Recent advances in racking technology allow solar systems to be installed on up to a 15-degree slope, eliminating the need to flatten existing topography like other large development projects.


The site will produce no dust or smoke during operations. Ground cover will mitigate dust during wind events or maintenance visits. No smoke or other air pollutants are produced as a byproduct of solar energy generation. Once construction is complete, the solar facility is passive, imposing no impacts on the neighbors and producing no pollutants or other emissions.


State and regional regulations regulate water flow/runoff during both construction and operations. Prior to construction, the following two processes will govern the Project’s water management:

1. Southside Soil and Water Conservation District will review, approve, and oversee the Project soil and erosion control plan;

2. Virginia Department of Environmental Quality will review the Project’s stormwater management. Both agencies will issue permits with stipulated conditions that will mitigate any potential water management issues during both construction and operations.

No water is required for solar facility operation. Occasionally, minimal water use may be necessary to control dust during construction or for panel washing 1-2 times per year. A study by Harvard Kennedy School finds that solar facilities are one of the least water-intensive methods of electricity generation.

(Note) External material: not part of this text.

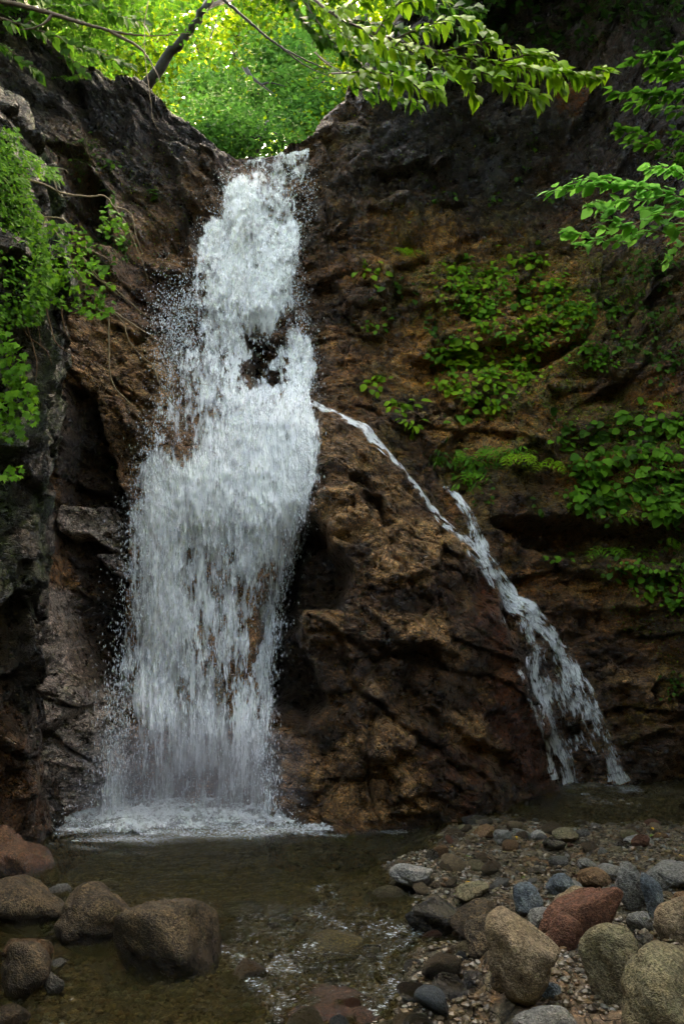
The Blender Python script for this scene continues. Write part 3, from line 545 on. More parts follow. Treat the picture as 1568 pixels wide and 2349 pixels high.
# ---------------------------------------------------------------- leaves
def leaf_tmpl(ts_, ws, fold=.12, droop=.25):
    mid = [(0, t, -droop * t * t) for t in ts_]; vs = list(mid); L = []; Rr = []
    for t, w_ in list(zip(ts_, ws))[1:-1]:
        L.append(len(vs)); vs.append((-w_, t, fold * w_ * 2 - droop * t * t)); Rr.append(len(vs)); vs.append((w_, t, fold * w_ * 2 - droop * t * t))
    F = []; n = len(ts_)
    for S, fl in ((L, 1), (Rr, 0)):
        ch = [0] + S + [n - 1]
        for i in range(n - 1):
            a, b, c, d_ = i, i + 1, ch[i + 1], ch[i]
            for tri in ((a, b, c), (a, c, d_)):
                if len(set(tri)) == 3: F.append(tri if fl else tri[::-1])
    return np.array(vs, float), np.array(F)
OVAL = leaf_tmpl([0, .2, .5, .8, 1], [0, .22, .29, .13, 0]); BROAD = leaf_tmpl([0, .15, .5, .85, 1], [0, .3, .42, .2, 0], .08, .2)
NEEDLE = leaf_tmpl([0, .35, 1], [0, .10, 0], .1, .2)
SLIM = leaf_tmpl([0, .4, 1], [0, .14, 0], .1, .3)
LOB = np.array([(0,0,0),(-.3,-.05,.05),(-.5,.25,0),(-.28,.35,.05),(-.38,.75,-.02),(-.12,.62,.03),(0,1,-.1),(.12,.62,.03),(.38,.75,-.02),(.28,.35,.05),(.5,.25,0),(.3,-.05,.05),(0,.35,-.04)], float)
LOBED = (LOB, np.array([(12, i, i + 1 if i < 11 else 0) for i in range(12)])); KITE = (np.array([(0,0,0),(-.32,.5,.06),(0,1,-.05),(.32,.5,.06)], float), np.array([(0,2,1),(0,3,2)]))
def unit(a): return a / np.maximum(np.linalg.norm(a, axis=-1, keepdims=True), 1e-9)
def leaves(P, dr, nr, size, T=OVAL):
    dr = unit(dr); sd = unit(np.cross(dr, nr)); nr = np.cross(sd, dr); tv, tf = T
    Vt = P[:, None] + size[:, None, None] * (tv[None, :, 0:1] * sd[:, None] + tv[None, :, 1:2] * dr[:, None] + tv[None, :, 2:3] * nr[:, None])
    return Vt.reshape(-1, 3), (tf[None] + len(tv) * np.arange(len(P))[:, None, None]).reshape(-1, 3)
def cat(parts):
    vs, fs, k = [], [], 0
    for v, f in parts: vs.append(v); fs.append(f + k); k += len(v)
    return np.concatenate(vs), np.concatenate(fs)
def tube(path, r0, r1, ns=6):
    p = np.asarray(path, float); n = len(p); t = unit(np.gradient(p, axis=0)); up = np.array([.13, .2, 1.]); a = unit(np.cross(t, up)); b = np.cross(t, a)
    rr = np.linspace(r0, r1, n) if np.isscalar(r0) else r0; th = np.linspace(0, 2 * np.pi, ns, endpoint=False)
    v = p[:, None] + rr[:, None, None] * (np.cos(th)[None, :, None] * a[:, None] + np.sin(th)[None, :, None] * b[:, None]); F = []
    for i in range(n - 1):
        for j in range(ns): q = (i * ns + j, i * ns + (j + 1) % ns, (i + 1) * ns + (j + 1) % ns, (i + 1) * ns + j); F += [(q[0], q[1], q[2]), (q[0], q[2], q[3])]
    return v.reshape(-1, 3), np.array(F)
def smooth_path(p, n, jit=0.):
    p = np.asarray(p, float); t = np.linspace(0, len(p) - 1, n); out = np.zeros((n, 3)); m_ = len(p)
    for k, tt in enumerate(t):
        i = min(int(tt), m_ - 2); f = tt - i; p0, p1, p2, p3 = p[max(i - 1, 0)], p[i], p[i + 1], p[min(i + 2, m_ - 1)]
        out[k] = .5 * ((2 * p1) + (-p0 + p2) * f + (2 * p0 - 5 * p1 + 4 * p2 - p3) * f * f + (-p0 + 3 * p1 - 3 * p2 + p3) * f ** 3)
    return out + rng.normal(0, jit, out.shape) if jit else out
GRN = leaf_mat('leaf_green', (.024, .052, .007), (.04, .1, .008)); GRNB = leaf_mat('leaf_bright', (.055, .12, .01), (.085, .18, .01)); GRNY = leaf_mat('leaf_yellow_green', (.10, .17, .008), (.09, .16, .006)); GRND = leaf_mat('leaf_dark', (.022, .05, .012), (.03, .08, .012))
SUNL = leaf_mat('leaf_backlit', (.022, .042, .004), (.085, .13, .002), .8, .5); SUNL2 = leaf_mat('leaf_backlit_deep', (.022, .045, .006), (.035, .085, .004), .6, .5); MINT = leaf_mat('leaf_pale', (.12, .24, .05), (.12, .26, .045), .25)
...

Unlike other power generation facilities, solar facilities use no moving parts and therefore minimal noise coming only from inverters and the utility-owned substation transformers. The inverters produce a low-level hum, roughly equivalent to a dishwasher and only during daylight hours while the system is generating energy. At night, there will be zero noise coming from the site. Inverters are placed back from the perimeter of the property line to ensure little to no noise at the fence line.


Solar facilities do not require any lighting during normal operations. Any security lighting is specifically designed to face inward and downward and is not detectable across viewsheds. Solar panels, designed to absorb as much light as possible, do not produce any hazardous glare and refract less light than typical metal roofing.

Cultural Resources 

If field surveys discover state designated cultural resources, Virginia requires that the facility avoid the area or mitigate. The state’s permitting process may compel the developer to provide vegetation or other screening or conduct archaeological data recovery.

Project Decommissioning 

At the end of a solar facility’s life, all panels and equipment are removed from the site—with many components that are able to be recycled—in accordance with state and local government permits and landowner agreements. The site is completely cleared and restored for its original use. The solar facility prepares a detailed decommissioning plan based on final engineering, which details the decommissioning process, provides cost estimates by certified engineer, and stipulates the financial security. This plan is presented to the county for review before construction begins. Prior to construction, the developer will provide Charlotte County financial security guaranteeing decommissioning and restoration throughout the life of the project.